TV needs a Lance Armstrong-style comeback, disproving that its big performance wins are behind it. This comeback should be one where we are so focused on TV shows
that -- like a bike rider racing up a mountain road passing other athletes -- we can't turn our gaze away.
Right now, of immediate attention, is whether TV viewers will be gazing at any
shows in this November sweep period -- historically the first time in the new season where TV networks look to kick up interest in their shows.
Sure, Nielsen's growing army of local people
meters is making programming sweep stunts anachronistic. But that's not the issue.

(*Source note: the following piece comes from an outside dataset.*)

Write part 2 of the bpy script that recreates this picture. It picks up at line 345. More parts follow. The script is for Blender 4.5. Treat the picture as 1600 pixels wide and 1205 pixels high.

TV networks still need to amp up their marketing efforts -- if for no other reason than to give its
network affiliates a reason to put more money into their own local promotion. TV stations need spiking periods of marketing buzz -- especially in this still-eroding TV environment.
Forget
about laying blame on last year's strike, a poor TV development season, or this year's turbulent economic times -- which are poised to pull the rug out from under TV ad sales executives.
TV
needs a Lance-Armstrong-style comeback -- coming out of nowhere, sprinting uphill past all media comers -- that'll make us all sit up and take notice. TV needs to go for its own yellow jersey, if for
no other reason than getting noticed again.